- _Given task_
Using the listing below, copy exactly the lines from the one containing "The Blender Python" to the one containing "pan('small brass-toned pan", both lines included, and no others.

── Data for this task ──

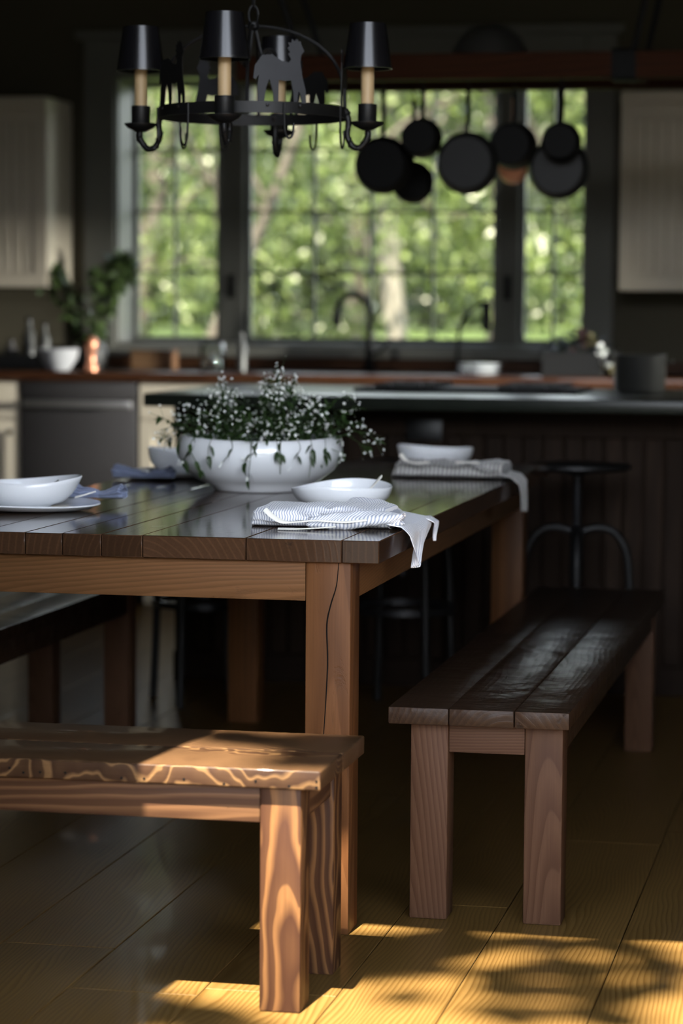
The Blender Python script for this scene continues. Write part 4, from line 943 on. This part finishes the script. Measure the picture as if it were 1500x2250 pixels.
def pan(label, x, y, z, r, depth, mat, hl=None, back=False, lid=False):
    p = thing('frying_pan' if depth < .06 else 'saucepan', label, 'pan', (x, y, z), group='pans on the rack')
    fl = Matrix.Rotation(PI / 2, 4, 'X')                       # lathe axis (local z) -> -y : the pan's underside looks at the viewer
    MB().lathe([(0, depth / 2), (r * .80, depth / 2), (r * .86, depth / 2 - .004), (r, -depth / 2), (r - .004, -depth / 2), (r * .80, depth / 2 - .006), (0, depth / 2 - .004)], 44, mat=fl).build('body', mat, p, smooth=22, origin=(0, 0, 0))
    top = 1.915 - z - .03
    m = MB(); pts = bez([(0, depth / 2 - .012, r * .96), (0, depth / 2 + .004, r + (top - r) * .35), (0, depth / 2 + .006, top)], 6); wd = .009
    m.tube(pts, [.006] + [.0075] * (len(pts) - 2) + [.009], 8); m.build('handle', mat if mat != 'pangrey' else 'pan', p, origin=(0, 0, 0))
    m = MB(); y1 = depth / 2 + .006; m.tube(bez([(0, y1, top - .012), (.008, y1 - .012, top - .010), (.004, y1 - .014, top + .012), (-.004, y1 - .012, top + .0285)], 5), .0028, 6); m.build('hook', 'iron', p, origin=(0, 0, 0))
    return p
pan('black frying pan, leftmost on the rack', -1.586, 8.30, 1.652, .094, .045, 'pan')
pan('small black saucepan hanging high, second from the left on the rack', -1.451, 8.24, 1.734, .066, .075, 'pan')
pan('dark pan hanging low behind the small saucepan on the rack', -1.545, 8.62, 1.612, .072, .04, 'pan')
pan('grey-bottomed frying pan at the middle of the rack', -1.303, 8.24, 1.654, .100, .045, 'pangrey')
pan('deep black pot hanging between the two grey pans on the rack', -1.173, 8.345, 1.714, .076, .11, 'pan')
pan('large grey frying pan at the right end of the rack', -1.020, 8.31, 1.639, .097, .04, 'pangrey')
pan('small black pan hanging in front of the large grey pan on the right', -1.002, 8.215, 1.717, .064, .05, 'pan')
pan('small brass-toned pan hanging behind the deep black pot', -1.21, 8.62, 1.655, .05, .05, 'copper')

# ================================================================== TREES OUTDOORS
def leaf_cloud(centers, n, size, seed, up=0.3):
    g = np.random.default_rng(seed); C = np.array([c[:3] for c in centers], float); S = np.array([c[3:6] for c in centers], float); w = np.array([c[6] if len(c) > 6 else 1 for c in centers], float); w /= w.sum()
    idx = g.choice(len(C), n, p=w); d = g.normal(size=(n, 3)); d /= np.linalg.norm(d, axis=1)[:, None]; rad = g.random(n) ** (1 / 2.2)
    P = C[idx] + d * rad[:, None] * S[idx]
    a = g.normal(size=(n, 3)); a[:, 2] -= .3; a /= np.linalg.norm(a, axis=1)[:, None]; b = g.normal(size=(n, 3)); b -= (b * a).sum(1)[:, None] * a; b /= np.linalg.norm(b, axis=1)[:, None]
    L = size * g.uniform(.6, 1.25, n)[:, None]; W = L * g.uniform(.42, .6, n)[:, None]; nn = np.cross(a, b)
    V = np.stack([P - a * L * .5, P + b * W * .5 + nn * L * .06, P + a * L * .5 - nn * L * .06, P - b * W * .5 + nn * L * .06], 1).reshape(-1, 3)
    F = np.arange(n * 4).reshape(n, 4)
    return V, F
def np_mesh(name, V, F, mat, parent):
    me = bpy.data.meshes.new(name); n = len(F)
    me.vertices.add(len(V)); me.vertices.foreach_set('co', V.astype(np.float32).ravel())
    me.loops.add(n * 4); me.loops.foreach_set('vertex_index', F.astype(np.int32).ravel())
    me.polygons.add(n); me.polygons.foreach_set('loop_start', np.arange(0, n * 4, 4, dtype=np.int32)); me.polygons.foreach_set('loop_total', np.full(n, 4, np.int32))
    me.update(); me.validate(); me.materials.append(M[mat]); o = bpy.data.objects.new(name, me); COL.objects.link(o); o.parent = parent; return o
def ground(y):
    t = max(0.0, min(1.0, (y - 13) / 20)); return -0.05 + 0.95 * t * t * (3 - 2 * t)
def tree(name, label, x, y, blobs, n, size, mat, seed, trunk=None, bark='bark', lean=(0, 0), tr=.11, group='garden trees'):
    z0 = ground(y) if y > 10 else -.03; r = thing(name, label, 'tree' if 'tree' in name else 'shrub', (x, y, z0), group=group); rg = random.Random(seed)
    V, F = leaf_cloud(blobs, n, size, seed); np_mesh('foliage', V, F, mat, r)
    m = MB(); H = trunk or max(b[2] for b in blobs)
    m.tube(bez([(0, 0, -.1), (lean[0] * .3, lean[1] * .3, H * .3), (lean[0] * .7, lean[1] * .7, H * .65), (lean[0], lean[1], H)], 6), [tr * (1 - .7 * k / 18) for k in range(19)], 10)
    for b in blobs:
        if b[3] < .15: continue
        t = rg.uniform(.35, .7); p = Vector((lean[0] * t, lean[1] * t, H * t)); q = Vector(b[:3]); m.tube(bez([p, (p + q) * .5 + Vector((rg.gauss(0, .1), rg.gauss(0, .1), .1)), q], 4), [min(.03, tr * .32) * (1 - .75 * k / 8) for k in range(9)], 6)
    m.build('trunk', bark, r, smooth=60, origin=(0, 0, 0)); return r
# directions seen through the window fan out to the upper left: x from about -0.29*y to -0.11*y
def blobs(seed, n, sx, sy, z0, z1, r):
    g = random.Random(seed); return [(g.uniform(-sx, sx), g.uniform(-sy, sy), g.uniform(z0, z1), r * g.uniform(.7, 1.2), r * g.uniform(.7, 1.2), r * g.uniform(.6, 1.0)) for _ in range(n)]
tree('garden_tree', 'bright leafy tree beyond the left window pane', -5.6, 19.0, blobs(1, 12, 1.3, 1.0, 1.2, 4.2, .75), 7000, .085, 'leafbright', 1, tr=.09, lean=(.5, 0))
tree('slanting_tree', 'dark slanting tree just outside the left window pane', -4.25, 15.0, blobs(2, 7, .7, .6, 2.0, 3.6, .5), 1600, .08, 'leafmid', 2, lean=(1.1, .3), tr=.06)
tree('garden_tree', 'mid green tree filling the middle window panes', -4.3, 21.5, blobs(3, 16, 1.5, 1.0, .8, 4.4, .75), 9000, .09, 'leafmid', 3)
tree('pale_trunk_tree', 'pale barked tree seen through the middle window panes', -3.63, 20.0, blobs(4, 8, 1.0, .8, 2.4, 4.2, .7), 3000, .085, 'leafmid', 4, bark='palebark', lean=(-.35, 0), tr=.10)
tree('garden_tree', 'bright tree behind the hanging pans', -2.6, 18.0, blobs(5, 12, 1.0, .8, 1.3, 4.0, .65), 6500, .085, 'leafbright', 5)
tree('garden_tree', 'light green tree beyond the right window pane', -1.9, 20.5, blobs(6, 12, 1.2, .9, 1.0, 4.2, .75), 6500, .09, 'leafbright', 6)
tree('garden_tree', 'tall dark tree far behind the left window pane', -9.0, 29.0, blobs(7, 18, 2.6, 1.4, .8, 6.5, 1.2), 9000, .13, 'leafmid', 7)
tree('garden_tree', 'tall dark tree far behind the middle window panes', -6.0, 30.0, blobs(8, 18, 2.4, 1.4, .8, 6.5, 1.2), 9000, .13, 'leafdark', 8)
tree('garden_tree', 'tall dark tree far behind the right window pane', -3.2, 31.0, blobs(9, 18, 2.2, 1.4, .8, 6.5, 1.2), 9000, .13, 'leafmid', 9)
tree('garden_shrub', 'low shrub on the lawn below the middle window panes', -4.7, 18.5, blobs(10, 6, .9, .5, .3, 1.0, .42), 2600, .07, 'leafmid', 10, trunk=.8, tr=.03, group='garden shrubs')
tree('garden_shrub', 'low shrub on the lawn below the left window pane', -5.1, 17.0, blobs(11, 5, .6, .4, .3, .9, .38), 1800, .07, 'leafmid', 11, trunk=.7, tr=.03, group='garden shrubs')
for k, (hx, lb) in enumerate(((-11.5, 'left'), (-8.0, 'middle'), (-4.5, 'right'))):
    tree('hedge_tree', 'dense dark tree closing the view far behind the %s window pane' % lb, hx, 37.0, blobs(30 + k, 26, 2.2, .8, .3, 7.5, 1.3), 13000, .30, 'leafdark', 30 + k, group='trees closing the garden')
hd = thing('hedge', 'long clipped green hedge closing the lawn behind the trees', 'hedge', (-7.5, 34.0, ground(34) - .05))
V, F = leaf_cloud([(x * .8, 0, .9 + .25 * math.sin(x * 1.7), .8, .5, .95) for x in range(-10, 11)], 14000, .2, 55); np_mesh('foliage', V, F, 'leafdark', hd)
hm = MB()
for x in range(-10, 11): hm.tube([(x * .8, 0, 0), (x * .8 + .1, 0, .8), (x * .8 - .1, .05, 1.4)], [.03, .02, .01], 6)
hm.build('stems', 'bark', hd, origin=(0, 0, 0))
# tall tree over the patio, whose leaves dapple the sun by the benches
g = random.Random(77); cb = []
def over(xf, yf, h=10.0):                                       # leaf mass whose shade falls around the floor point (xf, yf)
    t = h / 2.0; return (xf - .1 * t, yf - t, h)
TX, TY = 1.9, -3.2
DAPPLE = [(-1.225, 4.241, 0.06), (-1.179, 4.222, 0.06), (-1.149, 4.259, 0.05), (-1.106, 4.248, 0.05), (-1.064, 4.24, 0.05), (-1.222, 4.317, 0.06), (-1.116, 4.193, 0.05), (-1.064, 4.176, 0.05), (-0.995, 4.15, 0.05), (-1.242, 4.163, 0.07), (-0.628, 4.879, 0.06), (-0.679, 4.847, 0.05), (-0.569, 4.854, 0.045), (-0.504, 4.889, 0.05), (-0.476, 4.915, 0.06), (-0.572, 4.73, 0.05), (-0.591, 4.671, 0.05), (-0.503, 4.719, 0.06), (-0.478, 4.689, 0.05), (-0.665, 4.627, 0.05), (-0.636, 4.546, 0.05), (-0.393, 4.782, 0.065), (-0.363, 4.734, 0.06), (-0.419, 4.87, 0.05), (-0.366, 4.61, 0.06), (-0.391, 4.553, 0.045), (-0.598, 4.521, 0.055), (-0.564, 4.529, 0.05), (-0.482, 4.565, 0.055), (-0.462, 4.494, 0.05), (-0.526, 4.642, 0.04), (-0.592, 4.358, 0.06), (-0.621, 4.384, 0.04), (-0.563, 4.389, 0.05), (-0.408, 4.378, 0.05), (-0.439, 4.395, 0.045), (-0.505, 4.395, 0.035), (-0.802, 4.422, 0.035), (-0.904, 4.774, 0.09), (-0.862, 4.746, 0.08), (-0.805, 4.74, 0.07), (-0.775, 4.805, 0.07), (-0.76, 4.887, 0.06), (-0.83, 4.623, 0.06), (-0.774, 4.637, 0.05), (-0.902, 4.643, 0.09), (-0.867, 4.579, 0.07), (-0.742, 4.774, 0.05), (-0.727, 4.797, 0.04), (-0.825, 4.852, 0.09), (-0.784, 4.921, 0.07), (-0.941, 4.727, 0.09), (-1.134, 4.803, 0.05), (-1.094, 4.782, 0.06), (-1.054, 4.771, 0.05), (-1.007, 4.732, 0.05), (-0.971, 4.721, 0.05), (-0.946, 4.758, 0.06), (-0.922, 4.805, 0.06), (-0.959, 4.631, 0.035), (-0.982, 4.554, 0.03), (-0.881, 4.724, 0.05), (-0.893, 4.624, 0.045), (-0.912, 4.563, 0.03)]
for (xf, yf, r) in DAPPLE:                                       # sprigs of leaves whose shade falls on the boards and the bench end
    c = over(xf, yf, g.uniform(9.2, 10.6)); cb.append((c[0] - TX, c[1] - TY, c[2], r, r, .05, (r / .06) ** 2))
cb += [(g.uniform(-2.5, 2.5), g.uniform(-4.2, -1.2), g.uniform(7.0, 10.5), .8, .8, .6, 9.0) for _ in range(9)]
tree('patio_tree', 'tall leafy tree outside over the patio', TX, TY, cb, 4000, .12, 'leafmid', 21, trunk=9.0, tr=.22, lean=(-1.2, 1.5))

───
── Data for this task ──

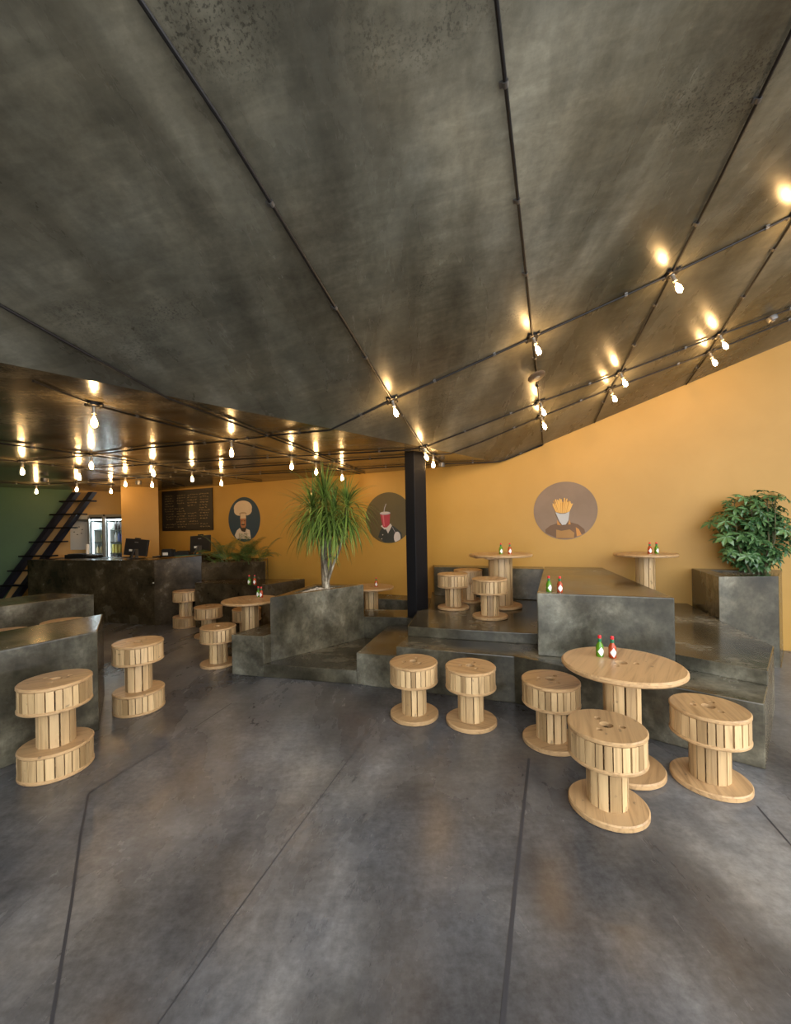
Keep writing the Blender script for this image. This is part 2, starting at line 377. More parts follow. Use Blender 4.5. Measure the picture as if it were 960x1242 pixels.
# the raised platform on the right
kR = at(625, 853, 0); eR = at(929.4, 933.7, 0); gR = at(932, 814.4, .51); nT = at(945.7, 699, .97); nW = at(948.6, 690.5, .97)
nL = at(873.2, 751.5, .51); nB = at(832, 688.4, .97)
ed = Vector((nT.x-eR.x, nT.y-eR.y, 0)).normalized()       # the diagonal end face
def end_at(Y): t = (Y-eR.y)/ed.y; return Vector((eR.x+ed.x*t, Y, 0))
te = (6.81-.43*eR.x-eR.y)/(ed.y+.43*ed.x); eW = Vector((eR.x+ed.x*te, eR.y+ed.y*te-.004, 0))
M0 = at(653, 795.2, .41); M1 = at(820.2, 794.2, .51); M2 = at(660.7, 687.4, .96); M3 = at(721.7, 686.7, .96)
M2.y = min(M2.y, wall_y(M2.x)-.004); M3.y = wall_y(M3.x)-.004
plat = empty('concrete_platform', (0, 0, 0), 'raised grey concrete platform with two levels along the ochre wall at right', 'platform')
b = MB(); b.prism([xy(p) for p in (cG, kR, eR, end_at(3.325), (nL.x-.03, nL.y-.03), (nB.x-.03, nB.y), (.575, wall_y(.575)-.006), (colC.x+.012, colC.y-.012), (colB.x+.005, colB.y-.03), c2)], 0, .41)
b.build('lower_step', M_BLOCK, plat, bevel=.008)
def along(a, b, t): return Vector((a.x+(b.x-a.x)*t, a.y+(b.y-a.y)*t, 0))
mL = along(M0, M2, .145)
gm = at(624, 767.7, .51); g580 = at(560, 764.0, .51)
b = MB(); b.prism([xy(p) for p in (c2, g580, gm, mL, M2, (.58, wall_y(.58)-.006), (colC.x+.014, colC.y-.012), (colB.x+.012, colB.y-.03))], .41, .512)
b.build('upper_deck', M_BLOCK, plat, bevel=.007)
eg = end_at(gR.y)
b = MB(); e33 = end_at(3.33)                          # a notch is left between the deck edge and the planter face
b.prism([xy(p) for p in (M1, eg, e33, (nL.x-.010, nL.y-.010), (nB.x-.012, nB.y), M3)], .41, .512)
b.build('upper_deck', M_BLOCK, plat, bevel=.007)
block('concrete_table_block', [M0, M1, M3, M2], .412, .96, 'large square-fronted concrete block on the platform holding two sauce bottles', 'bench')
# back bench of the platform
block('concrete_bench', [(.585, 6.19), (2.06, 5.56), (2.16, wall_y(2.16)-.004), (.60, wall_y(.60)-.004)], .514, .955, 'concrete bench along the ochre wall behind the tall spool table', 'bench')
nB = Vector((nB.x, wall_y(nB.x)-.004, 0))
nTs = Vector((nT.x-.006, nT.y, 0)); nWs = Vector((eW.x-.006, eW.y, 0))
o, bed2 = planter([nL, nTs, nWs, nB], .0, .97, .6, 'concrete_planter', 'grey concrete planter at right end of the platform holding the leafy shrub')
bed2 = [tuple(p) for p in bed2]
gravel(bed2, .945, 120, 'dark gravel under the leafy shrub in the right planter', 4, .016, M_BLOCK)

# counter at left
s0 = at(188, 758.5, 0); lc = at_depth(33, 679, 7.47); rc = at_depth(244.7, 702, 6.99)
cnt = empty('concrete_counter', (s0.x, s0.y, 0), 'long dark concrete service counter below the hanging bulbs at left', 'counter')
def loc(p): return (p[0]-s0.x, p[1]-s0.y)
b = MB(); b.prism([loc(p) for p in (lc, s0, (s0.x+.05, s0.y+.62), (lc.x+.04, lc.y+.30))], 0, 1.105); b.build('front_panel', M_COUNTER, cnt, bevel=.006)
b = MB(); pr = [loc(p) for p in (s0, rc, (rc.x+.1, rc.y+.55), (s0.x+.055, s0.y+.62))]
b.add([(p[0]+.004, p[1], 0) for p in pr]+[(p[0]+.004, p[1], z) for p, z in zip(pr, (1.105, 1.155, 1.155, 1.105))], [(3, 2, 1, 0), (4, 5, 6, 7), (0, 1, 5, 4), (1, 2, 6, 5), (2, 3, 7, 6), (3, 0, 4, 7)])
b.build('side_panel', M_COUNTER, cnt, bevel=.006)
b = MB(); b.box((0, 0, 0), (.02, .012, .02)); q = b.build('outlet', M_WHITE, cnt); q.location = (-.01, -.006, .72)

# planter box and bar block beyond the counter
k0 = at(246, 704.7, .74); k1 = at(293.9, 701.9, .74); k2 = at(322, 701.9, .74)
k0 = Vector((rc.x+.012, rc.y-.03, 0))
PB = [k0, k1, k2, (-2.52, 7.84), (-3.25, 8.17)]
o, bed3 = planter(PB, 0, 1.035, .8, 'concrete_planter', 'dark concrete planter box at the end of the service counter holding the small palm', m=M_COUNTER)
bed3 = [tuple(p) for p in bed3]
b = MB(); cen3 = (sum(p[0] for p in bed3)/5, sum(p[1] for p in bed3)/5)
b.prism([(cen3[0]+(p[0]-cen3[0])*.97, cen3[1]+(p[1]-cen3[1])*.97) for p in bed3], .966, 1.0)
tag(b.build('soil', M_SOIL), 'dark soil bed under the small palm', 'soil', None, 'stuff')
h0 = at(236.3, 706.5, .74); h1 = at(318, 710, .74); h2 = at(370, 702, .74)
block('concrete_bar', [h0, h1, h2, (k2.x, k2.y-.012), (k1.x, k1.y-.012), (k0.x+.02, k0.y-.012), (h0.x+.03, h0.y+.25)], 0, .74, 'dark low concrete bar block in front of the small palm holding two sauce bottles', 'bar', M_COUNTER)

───

- _Complete output_
The Blender Python script for this scene continues. Write part 4, from line 943 on. This part finishes the script. Measure the picture as if it were 1500x2250 pixels.
def pan(label, x, y, z, r, depth, mat, hl=None, back=False, lid=False):
    p = thing('frying_pan' if depth < .06 else 'saucepan', label, 'pan', (x, y, z), group='pans on the rack')
    fl = Matrix.Rotation(PI / 2, 4, 'X')                       # lathe axis (local z) -> -y : the pan's underside looks at the viewer
    MB().lathe([(0, depth / 2), (r * .80, depth / 2), (r * .86, depth / 2 - .004), (r, -depth / 2), (r - .004, -depth / 2), (r * .80, depth / 2 - .006), (0, depth / 2 - .004)], 44, mat=fl).build('body', mat, p, smooth=22, origin=(0, 0, 0))
    top = 1.915 - z - .03
    m = MB(); pts = bez([(0, depth / 2 - .012, r * .96), (0, depth / 2 + .004, r + (top - r) * .35), (0, depth / 2 + .006, top)], 6); wd = .009
    m.tube(pts, [.006] + [.0075] * (len(pts) - 2) + [.009], 8); m.build('handle', mat if mat != 'pangrey' else 'pan', p, origin=(0, 0, 0))
    m = MB(); y1 = depth / 2 + .006; m.tube(bez([(0, y1, top - .012), (.008, y1 - .012, top - .010), (.004, y1 - .014, top + .012), (-.004, y1 - .012, top + .0285)], 5), .0028, 6); m.build('hook', 'iron', p, origin=(0, 0, 0))
    return p
pan('black frying pan, leftmost on the rack', -1.586, 8.30, 1.652, .094, .045, 'pan')
pan('small black saucepan hanging high, second from the left on the rack', -1.451, 8.24, 1.734, .066, .075, 'pan')
pan('dark pan hanging low behind the small saucepan on the rack', -1.545, 8.62, 1.612, .072, .04, 'pan')
pan('grey-bottomed frying pan at the middle of the rack', -1.303, 8.24, 1.654, .100, .045, 'pangrey')
pan('deep black pot hanging between the two grey pans on the rack', -1.173, 8.345, 1.714, .076, .11, 'pan')
pan('large grey frying pan at the right end of the rack', -1.020, 8.31, 1.639, .097, .04, 'pangrey')
pan('small black pan hanging in front of the large grey pan on the right', -1.002, 8.215, 1.717, .064, .05, 'pan')
pan('small brass-toned pan hanging behind the deep black pot', -1.21, 8.62, 1.655, .05, .05, 'copper')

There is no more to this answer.